_Exercise objective_
The lines from the beginning of the records below through the one holding "COL.objects.link(sun)" are to be copied exactly; leave the pictures out.

[Scene script records]
[Begin]

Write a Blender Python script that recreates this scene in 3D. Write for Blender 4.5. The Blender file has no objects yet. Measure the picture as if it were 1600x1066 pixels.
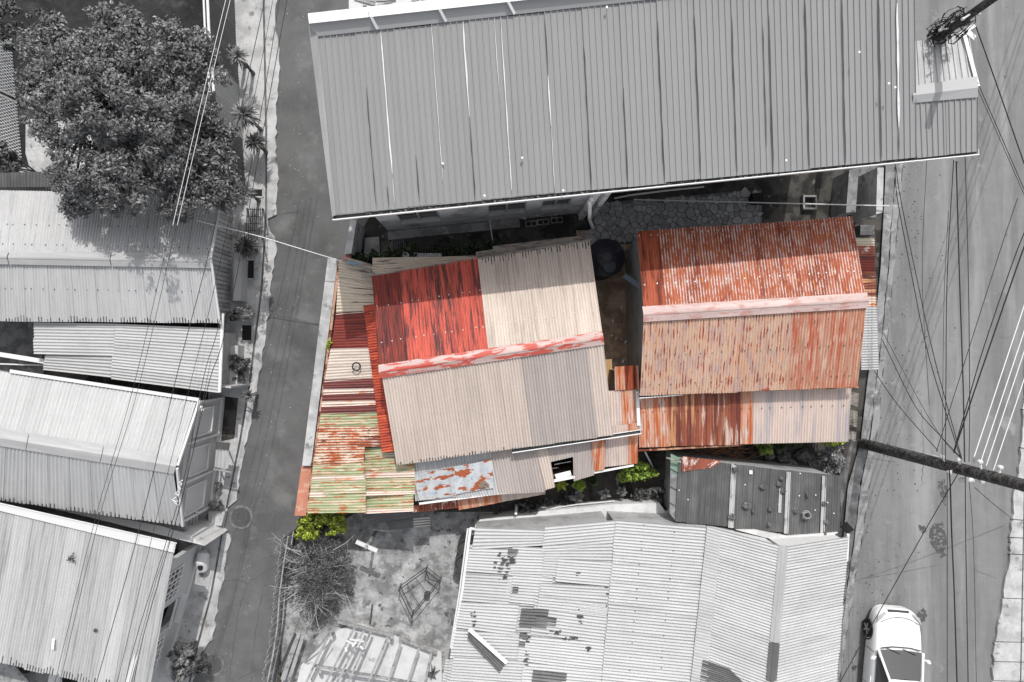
import bpy, math, random
import numpy as np
from mathutils import Vector, Matrix, Euler, noise
random.seed(7)
RNG = np.random.default_rng(7)
sc = bpy.context.scene
COL = sc.collection

# ------------------------------------------------------------------ camera
CAMZ = 24.0
F = 1067.0                       # focal length in pixels of the 1600 px photograph
cam_d = bpy.data.cameras.new("camera")
cam_d.sensor_width = 36.0
cam_d.lens = 36.0 * F / 1600.0
cam_d.clip_end = 900.0
cam = bpy.data.objects.new("camera", cam_d)
COL.objects.link(cam)
CAM_E = Euler((math.atan(12 / F), -math.atan(25 / F), 0.0), 'XYZ')
cam.location = (0, 0, CAMZ)
cam.rotation_euler = CAM_E
sc.camera = cam
CAM_R = CAM_E.to_matrix()

# ------------------------------------------------------------------ light
SUN_EL = math.radians(51.0)
sun_h = Vector((0.153, 0.988))
SUN_V = Vector((sun_h.x * math.cos(SUN_EL), sun_h.y * math.cos(SUN_EL), math.sin(SUN_EL)))
sun_d = bpy.data.lights.new("sun", 'SUN')
sun_d.energy = 2.4
sun_d.angle = math.radians(0.5)
sun_d.color = (1.0, 0.975, 0.94)
sun = bpy.data.objects.new("sun", sun_d)
sun.rotation_euler = SUN_V.to_track_quat('Z', 'Y').to_euler()
sun.location = SUN_V * 60
COL.objects.link(sun)

world = bpy.data.worlds.new("World")
sc.world = world
world.use_nodes = True
wn = world.node_tree
wn.nodes.clear()
w_out = wn.nodes.new('ShaderNodeOutputWorld')
w_bg = wn.nodes.new('ShaderNodeBackground')
w_sky = wn.nodes.new('ShaderNodeTexSky')
w_sky.sky_type = 'NISHITA'
w_sky.sun_disc = False
w_sky.sun_elevation = SUN_EL
w_sky.sun_rotation = math.atan2(sun_h.x, sun_h.y)
w_sky.dust_density = 2.5
w_hs = wn.nodes.new('ShaderNodeHueSaturation')      # hazy, nearly white tropical sky
w_hs.inputs['Saturation'].default_value = 0.22
w_bg.inputs['Strength'].default_value = 0.150
wn.links.new(w_sky.outputs[0], w_hs.inputs['Color'])
wn.links.new(w_hs.outputs[0], w_bg.inputs['Color'])
wn.links.new(w_bg.outputs[0], w_out.inputs['Surface'])

sc.view_settings.view_transform = 'Standard'
sc.view_settings.look = 'None'
sc.view_settings.gamma = 1.0
sc.view_settings.use_curve_mapping = False
sc.view_settings.exposure = 0.30


# ------------------------------------------------------------------ helpers
def P(x, y, z=0.0):
    """point of the place at height z that the photograph shows at pixel x, y"""
    d = CAM_R @ Vector(((x - 800.0) / F, -(y - 533.0) / F, -1.0))
    t = (z - CAMZ) / d.z
    return Vector((d.x * t, d.y * t, z))


ORIGIN = {}


def _link(o, parent, at):
    COL.objects.link(o)
    if parent is not None:
        o.parent = parent
        base = ORIGIN[parent.name]
        o.location = at - base
    else:
        o.location = at
    ORIGIN[o.name] = at.copy()


def obj(name, verts, faces, mat, parent=None, uv=None, crest=None, smooth=False,
        label=None, cat=None, group=None, kind=None, at=None, midx=None):
    """one mesh object; verts in place coordinates"""
    v = np.asarray([tuple(p) for p in verts], dtype=np.float64) if not isinstance(verts, np.ndarray) else verts
    if at is None:
        if parent is not None:
            at = ORIGIN[parent.name]
        else:
            lo = v.min(axis=0); hi = v.max(axis=0)
            at = Vector(((lo[0] + hi[0]) / 2, (lo[1] + hi[1]) / 2, lo[2]))
    at = Vector(at)
    vv = v - np.array(at)
    me = bpy.data.meshes.new(name)
    me.from_pydata(vv.tolist() if isinstance(faces, list) else vv, [], faces)
    mats = mat if isinstance(mat, (list, tuple)) else [mat]
    for m in mats:
        me.materials.append(m)
    if midx is not None:
        me.polygons.foreach_set('material_index', np.asarray(midx, dtype=np.int32))
    if uv is not None:
        lay = me.uv_layers.new(name='UVMap')
        li = np.zeros(len(me.loops), dtype=np.int32)
        me.loops.foreach_get('vertex_index', li)
        lay.data.foreach_set('uv', np.asarray(uv, dtype=np.float32)[li].ravel())
    if crest is not None:
        a = me.attributes.new('crest', 'FLOAT', 'POINT')
        a.data.foreach_set('value', np.asarray(crest, dtype=np.float32))
    if smooth:
        me.polygons.foreach_set('use_smooth', np.ones(len(me.polygons), dtype=bool))
    me.update()
    o = bpy.data.objects.new(name, me)
    _link(o, parent, at)
    if label: o['label'] = label
    if cat: o['category'] = cat
    if group: o['group'] = group
    if kind: o['kind'] = kind
    return o


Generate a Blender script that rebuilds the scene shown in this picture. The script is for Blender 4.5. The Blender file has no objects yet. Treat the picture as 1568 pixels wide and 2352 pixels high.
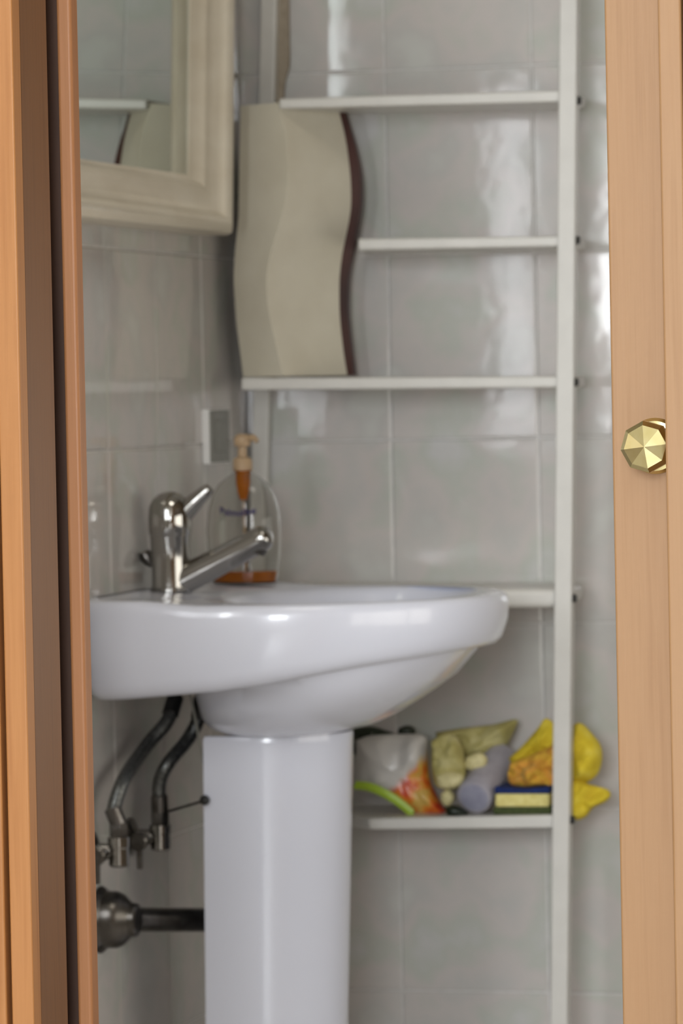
import bpy, bmesh, math, random
import numpy as np
from mathutils import Vector, Matrix, noise

random.seed(7)
sc = bpy.context.scene
COL = sc.collection

# ------------------------------------------------------------------ camera
FPX, YAW, ROLL, DIST, EYE = 10000.0, math.radians(15), 0.02, 5.95, 1.05
_pit = math.atan(276 / FPX)
_R = np.array([math.cos(YAW), math.sin(YAW), 0.0])
_F0 = np.array([-math.sin(YAW), math.cos(YAW), 0.0])
_U0 = np.array([0, 0, 1.0])
F = _F0 * math.cos(_pit) - _U0 * math.sin(_pit)
_U = _U0 * math.cos(_pit) + _F0 * math.sin(_pit)
RR = _R * math.cos(ROLL) - _U * math.sin(ROLL)
UU = _U * math.cos(ROLL) + _R * math.sin(ROLL)
def ray(px, py): return F * FPX + RR * (px - 784) - UU * (py - 1176)
CAM = -ray(565, 900) / FPX * DIST + np.array([0, 0, EYE])
def PY(px, py, y):
    """the point of the place on the plane Y=y that the photograph shows at (px, py)"""
    d = ray(px, py); return Vector(CAM + d * ((y - CAM[1]) / d[1]))
def PX(px, py, x):
    d = ray(px, py); return Vector(CAM + d * ((x - CAM[0]) / d[0]))

cam_d = bpy.data.cameras.new('camera')
cam = bpy.data.objects.new('camera', cam_d); COL.objects.link(cam)
m = Matrix(((RR[0], UU[0], -F[0], CAM[0]), (RR[1], UU[1], -F[1], CAM[1]), (RR[2], UU[2], -F[2], CAM[2]), (0, 0, 0, 1)))
cam.matrix_world = m
cam_d.sensor_fit = 'VERTICAL'; cam_d.sensor_height = 36.0; cam_d.sensor_width = 24.0
cam_d.lens = 36.0 * FPX / 2352
cam_d.clip_start = 0.1; cam_d.clip_end = 50
cam_d.dof.use_dof = True; cam_d.dof.focus_distance = 3.55; cam_d.dof.aperture_fstop = 15.0
sc.camera = cam

# ------------------------------------------------------------------ light and exposure
w = bpy.data.worlds.new('world'); sc.world = w; w.use_nodes = True
w.node_tree.nodes['Background'].inputs[0].default_value = (0.75, 0.85, 1.0, 1)
w.node_tree.nodes['Background'].inputs[1].default_value = 0.3
sc.view_settings.view_transform = 'Standard'; sc.view_settings.look = 'None'
sc.view_settings.gamma = 1.0; sc.view_settings.use_curve_mapping = False
sc.view_settings.exposure = 0.0

def area(name, loc, look, sx, sy, power, col):
    l = bpy.data.lights.new(name, 'AREA'); l.shape = 'RECTANGLE'; l.size = sx; l.size_y = sy
    l.energy = power; l.color = col
    o = bpy.data.objects.new(name, l); COL.objects.link(o); o.location = loc
    o.rotation_euler = Vector(look).to_track_quat('-Z', 'Z').to_euler(); return o
DAY = (0.93, 0.96, 1.0)
# added narrow light beside the door for tile streaks and fill; window made up
area('daylight_and_fill', (0.11, -2.17, 1.28), (0, 1, 0), 0.08, 0.66, 3.8, DAY)
# added ceiling light to brighten the bathroom; no lamp seen there
area('ceiling_fill_light', (0.72, -1.60, 2.40), (0, 0, -1), 0.5, 0.5, 5.2, (1.0, 0.93, 0.82))
# added side fill from the right; the window there is made up
area('daylight_and_fill', (1.39, -1.30, 0.85), (-1, 0, 0), 0.55, 1.2, 6.0, (1.0, 0.96, 0.88))
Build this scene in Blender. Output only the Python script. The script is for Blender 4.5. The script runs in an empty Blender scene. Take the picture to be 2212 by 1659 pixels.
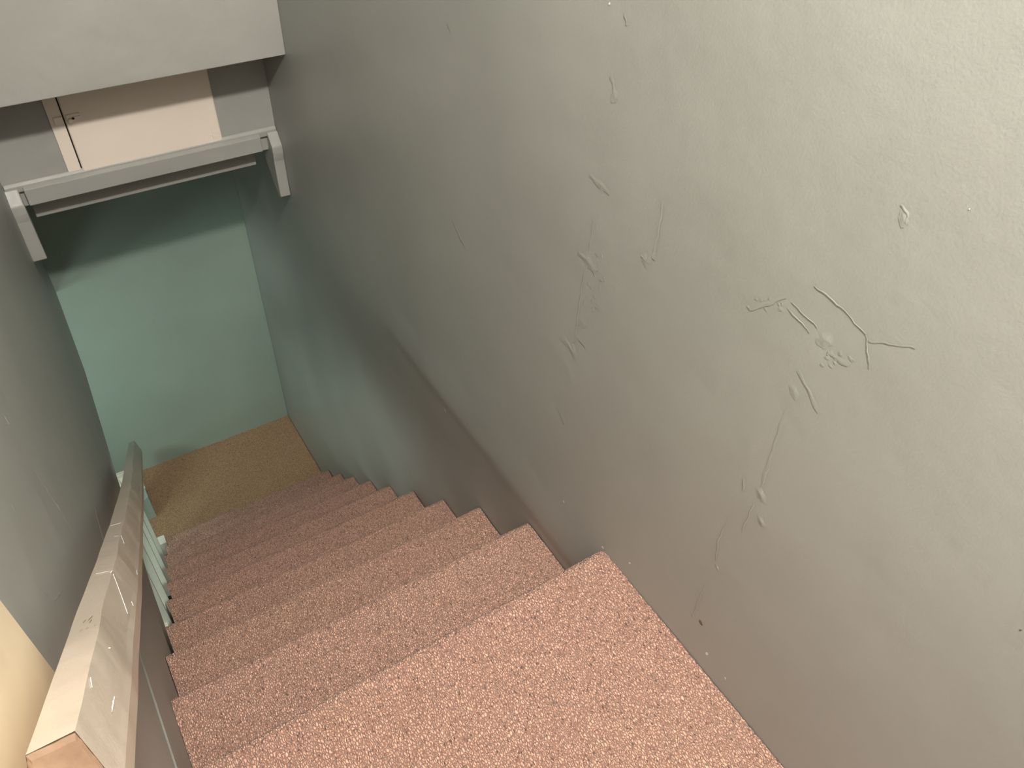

[End]

_Answer for the task_
Write a Blender Python script that recreates this scene in 3D. Write for Blender 4.5. The Blender file has no objects yet. Measure the picture as if it were 1600x1066 pixels.
import bpy, math, random
import numpy as np
from mathutils import Vector, Matrix, Euler, noise
random.seed(7)
RNG = np.random.default_rng(7)
sc = bpy.context.scene
COL = sc.collection

# ------------------------------------------------------------------ camera
CAMZ = 24.0
F = 1067.0                       # focal length in pixels of the 1600 px photograph
cam_d = bpy.data.cameras.new("camera")
cam_d.sensor_width = 36.0
cam_d.lens = 36.0 * F / 1600.0
cam_d.clip_end = 900.0
cam = bpy.data.objects.new("camera", cam_d)
COL.objects.link(cam)
CAM_E = Euler((math.atan(12 / F), -math.atan(25 / F), 0.0), 'XYZ')
cam.location = (0, 0, CAMZ)
cam.rotation_euler = CAM_E
sc.camera = cam
CAM_R = CAM_E.to_matrix()

# ------------------------------------------------------------------ light
SUN_EL = math.radians(51.0)
sun_h = Vector((0.153, 0.988))
SUN_V = Vector((sun_h.x * math.cos(SUN_EL), sun_h.y * math.cos(SUN_EL), math.sin(SUN_EL)))
sun_d = bpy.data.lights.new("sun", 'SUN')
sun_d.energy = 2.4
sun_d.angle = math.radians(0.5)
sun_d.color = (1.0, 0.975, 0.94)
sun = bpy.data.objects.new("sun", sun_d)
sun.rotation_euler = SUN_V.to_track_quat('Z', 'Y').to_euler()
sun.location = SUN_V * 60
COL.objects.link(sun)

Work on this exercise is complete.